Below are several entries. Transcribe exactly those lines that fall from the one with "Write part 2" through the one with "t['group'] = 'batten", end lines included.

[Scenes as source code]
# # # # #

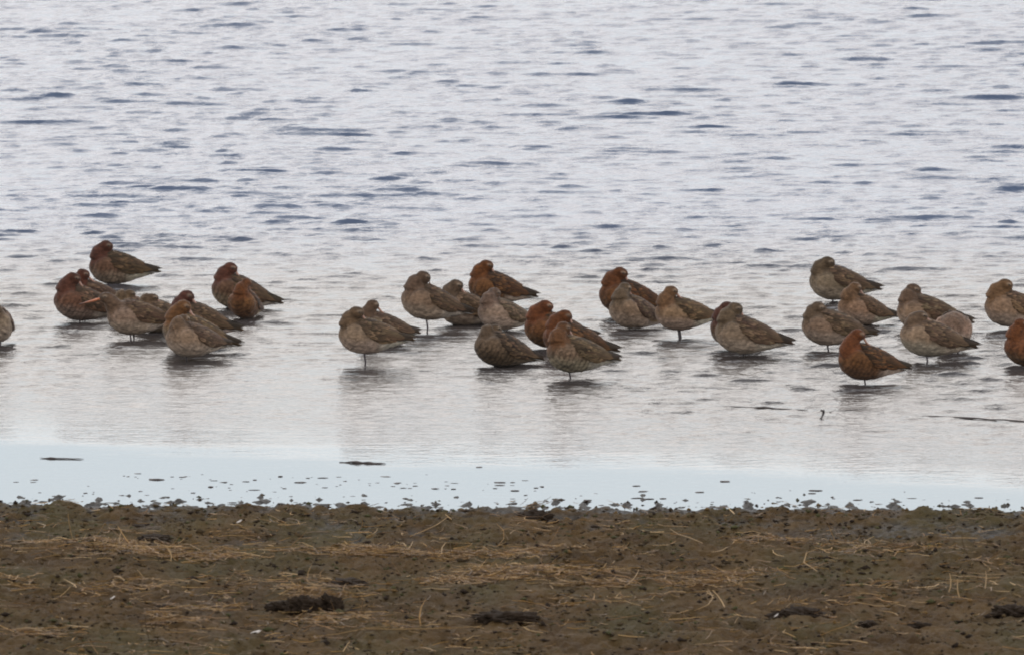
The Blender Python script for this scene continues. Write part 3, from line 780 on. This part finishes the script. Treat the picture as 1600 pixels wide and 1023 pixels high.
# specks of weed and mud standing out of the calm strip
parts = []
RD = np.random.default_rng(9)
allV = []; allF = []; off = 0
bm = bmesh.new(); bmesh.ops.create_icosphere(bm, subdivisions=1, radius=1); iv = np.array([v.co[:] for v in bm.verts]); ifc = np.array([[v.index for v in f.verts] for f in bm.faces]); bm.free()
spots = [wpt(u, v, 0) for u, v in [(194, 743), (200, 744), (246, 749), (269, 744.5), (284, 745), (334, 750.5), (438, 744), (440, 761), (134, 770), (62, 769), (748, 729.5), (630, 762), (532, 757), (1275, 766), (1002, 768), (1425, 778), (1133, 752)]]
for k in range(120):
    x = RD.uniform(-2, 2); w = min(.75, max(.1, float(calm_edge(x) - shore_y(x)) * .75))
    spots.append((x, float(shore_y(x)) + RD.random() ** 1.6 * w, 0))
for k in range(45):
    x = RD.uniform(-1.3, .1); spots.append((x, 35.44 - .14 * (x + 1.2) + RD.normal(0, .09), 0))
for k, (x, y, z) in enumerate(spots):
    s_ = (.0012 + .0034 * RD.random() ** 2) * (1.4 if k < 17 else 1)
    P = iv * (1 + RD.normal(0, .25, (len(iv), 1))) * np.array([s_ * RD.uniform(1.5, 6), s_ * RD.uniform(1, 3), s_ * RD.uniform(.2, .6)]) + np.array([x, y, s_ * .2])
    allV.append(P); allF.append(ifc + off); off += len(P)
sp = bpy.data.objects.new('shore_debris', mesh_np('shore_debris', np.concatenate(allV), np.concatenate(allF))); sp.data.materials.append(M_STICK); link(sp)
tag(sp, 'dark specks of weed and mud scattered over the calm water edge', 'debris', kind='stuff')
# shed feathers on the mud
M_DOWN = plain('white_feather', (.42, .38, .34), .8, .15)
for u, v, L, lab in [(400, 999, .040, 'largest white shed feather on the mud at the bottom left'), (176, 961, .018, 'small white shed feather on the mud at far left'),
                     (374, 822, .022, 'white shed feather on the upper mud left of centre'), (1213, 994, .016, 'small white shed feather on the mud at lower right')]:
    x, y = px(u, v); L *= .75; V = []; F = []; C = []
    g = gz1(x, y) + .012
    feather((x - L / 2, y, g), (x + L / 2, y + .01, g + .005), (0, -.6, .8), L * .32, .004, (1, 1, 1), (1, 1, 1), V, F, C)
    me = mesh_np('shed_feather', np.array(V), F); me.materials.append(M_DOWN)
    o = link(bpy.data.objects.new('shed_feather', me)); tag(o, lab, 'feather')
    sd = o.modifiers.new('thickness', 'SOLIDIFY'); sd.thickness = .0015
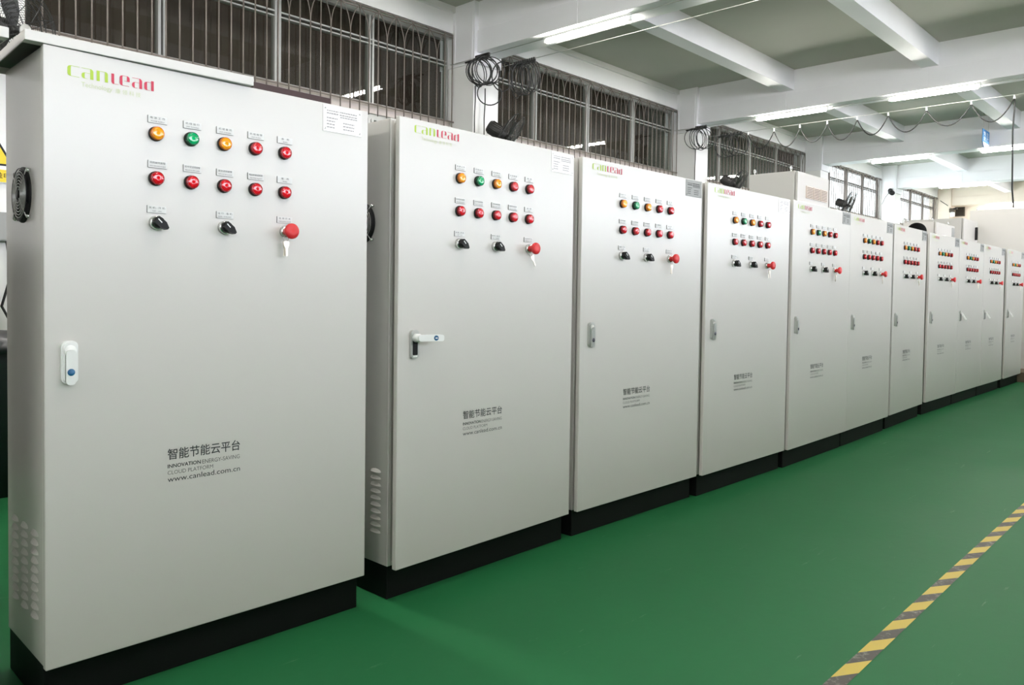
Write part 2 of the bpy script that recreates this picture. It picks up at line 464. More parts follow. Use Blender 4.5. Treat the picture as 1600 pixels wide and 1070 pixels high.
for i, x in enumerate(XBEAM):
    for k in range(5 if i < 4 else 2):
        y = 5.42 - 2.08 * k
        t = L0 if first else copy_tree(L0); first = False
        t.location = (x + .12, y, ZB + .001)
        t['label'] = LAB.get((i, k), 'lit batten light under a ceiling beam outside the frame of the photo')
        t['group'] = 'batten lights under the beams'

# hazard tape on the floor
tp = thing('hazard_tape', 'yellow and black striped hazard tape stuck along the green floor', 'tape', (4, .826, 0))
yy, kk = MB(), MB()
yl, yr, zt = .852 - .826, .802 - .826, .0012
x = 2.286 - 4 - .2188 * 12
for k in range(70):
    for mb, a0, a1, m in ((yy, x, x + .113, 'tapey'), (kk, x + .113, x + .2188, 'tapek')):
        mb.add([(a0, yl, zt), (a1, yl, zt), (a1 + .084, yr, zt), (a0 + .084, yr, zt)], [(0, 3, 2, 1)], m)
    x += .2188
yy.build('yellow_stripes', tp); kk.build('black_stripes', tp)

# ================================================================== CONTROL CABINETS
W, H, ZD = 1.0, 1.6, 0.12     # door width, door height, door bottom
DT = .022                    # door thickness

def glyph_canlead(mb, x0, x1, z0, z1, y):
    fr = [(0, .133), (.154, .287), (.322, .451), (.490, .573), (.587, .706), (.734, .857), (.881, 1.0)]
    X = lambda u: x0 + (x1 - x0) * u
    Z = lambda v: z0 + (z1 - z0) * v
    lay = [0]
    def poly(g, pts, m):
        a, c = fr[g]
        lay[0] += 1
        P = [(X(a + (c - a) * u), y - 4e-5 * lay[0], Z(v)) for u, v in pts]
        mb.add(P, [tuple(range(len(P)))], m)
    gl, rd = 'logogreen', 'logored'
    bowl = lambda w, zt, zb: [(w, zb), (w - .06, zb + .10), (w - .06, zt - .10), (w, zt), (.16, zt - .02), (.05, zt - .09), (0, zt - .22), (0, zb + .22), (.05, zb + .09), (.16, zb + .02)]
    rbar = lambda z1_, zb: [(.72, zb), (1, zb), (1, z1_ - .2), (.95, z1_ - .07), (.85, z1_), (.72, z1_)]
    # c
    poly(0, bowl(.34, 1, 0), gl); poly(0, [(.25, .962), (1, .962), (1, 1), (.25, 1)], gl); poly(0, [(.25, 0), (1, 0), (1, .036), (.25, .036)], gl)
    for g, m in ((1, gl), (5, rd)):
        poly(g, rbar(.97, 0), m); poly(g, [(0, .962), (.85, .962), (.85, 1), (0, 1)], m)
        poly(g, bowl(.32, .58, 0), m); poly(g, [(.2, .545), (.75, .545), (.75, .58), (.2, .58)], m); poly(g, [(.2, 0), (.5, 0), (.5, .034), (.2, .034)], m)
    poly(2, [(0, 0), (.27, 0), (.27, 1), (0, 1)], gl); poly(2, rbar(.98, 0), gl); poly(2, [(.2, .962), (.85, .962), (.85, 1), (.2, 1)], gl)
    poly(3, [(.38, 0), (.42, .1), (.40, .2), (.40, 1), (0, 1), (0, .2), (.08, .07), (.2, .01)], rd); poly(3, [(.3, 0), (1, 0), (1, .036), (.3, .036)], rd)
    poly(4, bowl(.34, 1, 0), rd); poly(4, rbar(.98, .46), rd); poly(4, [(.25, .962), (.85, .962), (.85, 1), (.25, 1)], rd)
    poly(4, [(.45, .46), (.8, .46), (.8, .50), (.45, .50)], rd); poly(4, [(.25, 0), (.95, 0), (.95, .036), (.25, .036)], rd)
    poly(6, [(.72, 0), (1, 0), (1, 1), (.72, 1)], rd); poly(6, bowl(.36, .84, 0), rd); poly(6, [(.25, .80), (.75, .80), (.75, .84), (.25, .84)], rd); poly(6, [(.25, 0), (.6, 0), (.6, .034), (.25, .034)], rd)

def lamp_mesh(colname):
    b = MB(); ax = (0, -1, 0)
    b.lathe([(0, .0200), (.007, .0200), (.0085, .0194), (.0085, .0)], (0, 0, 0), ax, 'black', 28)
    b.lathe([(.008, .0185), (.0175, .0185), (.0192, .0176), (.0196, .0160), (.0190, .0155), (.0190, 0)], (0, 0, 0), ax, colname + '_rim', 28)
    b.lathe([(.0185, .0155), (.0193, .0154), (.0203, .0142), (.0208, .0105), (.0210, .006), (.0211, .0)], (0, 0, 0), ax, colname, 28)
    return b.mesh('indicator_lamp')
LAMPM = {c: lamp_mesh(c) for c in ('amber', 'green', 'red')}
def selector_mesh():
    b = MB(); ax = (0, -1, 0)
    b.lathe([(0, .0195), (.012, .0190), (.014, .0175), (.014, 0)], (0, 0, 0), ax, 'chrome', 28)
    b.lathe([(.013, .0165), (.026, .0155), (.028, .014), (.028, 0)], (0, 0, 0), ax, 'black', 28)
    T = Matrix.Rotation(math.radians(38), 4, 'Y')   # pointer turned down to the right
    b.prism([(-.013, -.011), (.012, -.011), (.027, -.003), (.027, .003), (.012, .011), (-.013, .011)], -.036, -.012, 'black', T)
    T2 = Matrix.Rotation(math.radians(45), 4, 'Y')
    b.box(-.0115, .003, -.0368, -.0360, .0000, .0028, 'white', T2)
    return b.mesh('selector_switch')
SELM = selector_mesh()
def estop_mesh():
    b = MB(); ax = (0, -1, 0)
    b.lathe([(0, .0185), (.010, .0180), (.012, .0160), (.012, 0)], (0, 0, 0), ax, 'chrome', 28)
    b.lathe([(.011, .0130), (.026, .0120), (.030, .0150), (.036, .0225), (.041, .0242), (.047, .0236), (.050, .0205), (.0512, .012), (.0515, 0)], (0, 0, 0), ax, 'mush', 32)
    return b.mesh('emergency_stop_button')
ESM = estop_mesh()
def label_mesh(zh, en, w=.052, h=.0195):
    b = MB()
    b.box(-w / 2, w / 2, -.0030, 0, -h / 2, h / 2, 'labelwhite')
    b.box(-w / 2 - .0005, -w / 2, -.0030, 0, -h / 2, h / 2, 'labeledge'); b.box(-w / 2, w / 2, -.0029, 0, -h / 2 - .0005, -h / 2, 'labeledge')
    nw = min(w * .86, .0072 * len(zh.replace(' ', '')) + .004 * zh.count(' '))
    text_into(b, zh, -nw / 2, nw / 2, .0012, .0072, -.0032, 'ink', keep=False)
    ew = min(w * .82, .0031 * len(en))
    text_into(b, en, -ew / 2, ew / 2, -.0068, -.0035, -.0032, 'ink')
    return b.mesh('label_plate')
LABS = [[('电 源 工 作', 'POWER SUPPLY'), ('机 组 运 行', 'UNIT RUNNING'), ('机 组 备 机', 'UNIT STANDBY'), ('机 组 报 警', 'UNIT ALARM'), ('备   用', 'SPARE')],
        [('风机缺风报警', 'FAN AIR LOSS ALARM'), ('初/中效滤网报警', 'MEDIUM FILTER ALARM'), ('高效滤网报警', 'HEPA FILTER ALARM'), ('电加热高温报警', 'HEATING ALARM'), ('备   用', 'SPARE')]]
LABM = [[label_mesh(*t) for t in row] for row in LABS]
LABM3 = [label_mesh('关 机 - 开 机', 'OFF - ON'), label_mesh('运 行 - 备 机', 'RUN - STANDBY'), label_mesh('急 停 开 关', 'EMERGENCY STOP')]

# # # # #

__Result of this task__:
Write part 2 of the bpy script that recreates this picture. It picks up at line 464. More parts follow. Use Blender 4.5. Treat the picture as 1600 pixels wide and 1070 pixels high.
for i, x in enumerate(XBEAM):
    for k in range(5 if i < 4 else 2):
        y = 5.42 - 2.08 * k
        t = L0 if first else copy_tree(L0); first = False
        t.location = (x + .12, y, ZB + .001)
        t['label'] = LAB.get((i, k), 'lit batten light under a ceiling beam outside the frame of the photo')
        t['group'] = 'batten lights under the beams'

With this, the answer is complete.